Monday, March 09, 2009

Urban Crisis II

This post will continue the exploration of the debate between public schools and charter/voucher schools. The Daily Grind supports charter schools while simultaneously recongizing that public schools can and should be successful at educating urban students.
One of my favorite commentors, a retired urban public school teacher, Joe, feared dominating the comments section of my blog and so instead e-mailed me with his thoughts about charter vs. public schools. As a side note, I hope that Joe finds quick publication of a book he has been working on which journals his final 90 days as a teacher. I hate when people can do things better than I can, but I also appreciate a good idea. What folows are thoughts by Joe and my responses (Joe's thoughts are in bold):

The charter schools and private schools do not hold some educating secret that has eluded our public educators.

I do not believe that charter schools have a corner on ideas. However, I do believe that charter schools have much more flexibility in implementing those ideas. For instance, tenure (sorry, a very cliche point) dictates which teachers remain and which teachers get R.I.F.'d at public schools. At a charter school, skill decides which teachers stay and which teachers get "reduced." My district will experience R.I.F.'ing this spring. My wife, a ridiculously competent teacher (my wife will tell you that I never allow bias to enter my choices when considering my wife--sorry), is relatively new to the district. There are teachers in her building (an urban school) who have no understanding of standards or holding their students to that standard. They will stay, my wife will go.
At a charter school, my wife would not get let go. She's that good.

The primary differences are a) that the public schools are committed to working with every child who walks through the doors (private/charters do not have to continue an unproductive relationship),

Unfortunately this is true also. I have no answer to this problem other than to say, maybe we need to stop believing that education is a right forced upon all people. I don't know.
Yet, maybe a charter school, given the freedom to create and cast vision, implement programs, and operate in a much smaller environment, could overcome the contentiousness that too many students express towards their local schools. Again, I don't know.
This afternoon, an obnoxious little @#$! told me to get out of her face. One student was being restrained by security because she wanted to kick someone's ass and a crowd had gathered. I tried to help disperse the crowd and move students towards their classrooms. This student would have nothing of it. Her friend was being disrespected by security and she wasn't going to hear my calm pleas to move towards class.
At a charter school this wouldn't fly. At P.O.S.H.S, we have bigger problems.

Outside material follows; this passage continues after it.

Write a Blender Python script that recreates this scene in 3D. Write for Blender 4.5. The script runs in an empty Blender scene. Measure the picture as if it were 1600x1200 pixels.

c) that public schools hobbled by accounting rules focused on preventing cheating (and therefore increasing waste) are not allowed to take risks with the money they are given.

Here, I disagree with Joe. In Worcester, Mass. University Park Campus School has manged to overcome the restraints of the typical local urban public school. Great leadership and great influencers can overcome the long-held dogma of the local school district. I believe that great vision and great ideas can overcome the stubborness of the system.

...the loudest voices claiming that the public schools are failing don't really want the children of their maid to have as good an education as their own children. Believe me, the more we undermine our urban public schools, the more the powerful will use public money to find ways to withdraw their children into hyper-successful educational enclaves in order to make sure they are always several steps ahead of the children you and I teach.

This truth pisses me the F--- off. Sorry. I really get irritated by people like President Obama and others who claim to care about public education but wouldn't dare send their child to my public high school if they happened to live within its boundaries. Democrats and Republicans are both full of shit when it comes to education.
The Democrats, though, are the worst. Democrats spout all types of praise for public education, supporting the local unions and all. But they won't send their children to those same union run schools. At least Republicans don't pretend to support public education.

Okay, this ends today's Urban Crisis evaluation. What are your thoughts?


At 8:43 PM , Blogger SciGuy said...

A little off-topic, but as a Texas teacher I have a hard time relating to education reform stories that speak of the evil, all-powerful teachers unions. Here unions provide liability insurance and a monthly magazine, that's about it... no collective bargaining, no ability to strike, etc. We sign a yearly contract with no guarantee of a job next year. Poor teachers can be non-renewed with a relatively minimal amount of effort and paperwork.

So why do we still have poor teachers in Texas? Why does Texas rank below almost half of the other states in some subject areas? Maybe I’m being too simplistic, but to me the answer is obvious. If you fire a poor or mediocre teacher, who are you going to replace them with? I’ve never worked (or even been personally aware of) a district with a surplus of excellent teachers just waiting to apply for positions. On the contrary, my school (one of the top middle schools in our district) often struggles to fill positions with qualified, competent teachers. Even we have to scrape the barrel sometimes. Because no matter what, 900 kiddos are showing up the first day of school to fill our main building and our 19 portables… We had better have someone at the front of the room when they arrive.

How do you think our poorer, struggling schools do attracting quality, competent teachers? They can’t and don’t.

Is this not a problem in other parts of the country as well?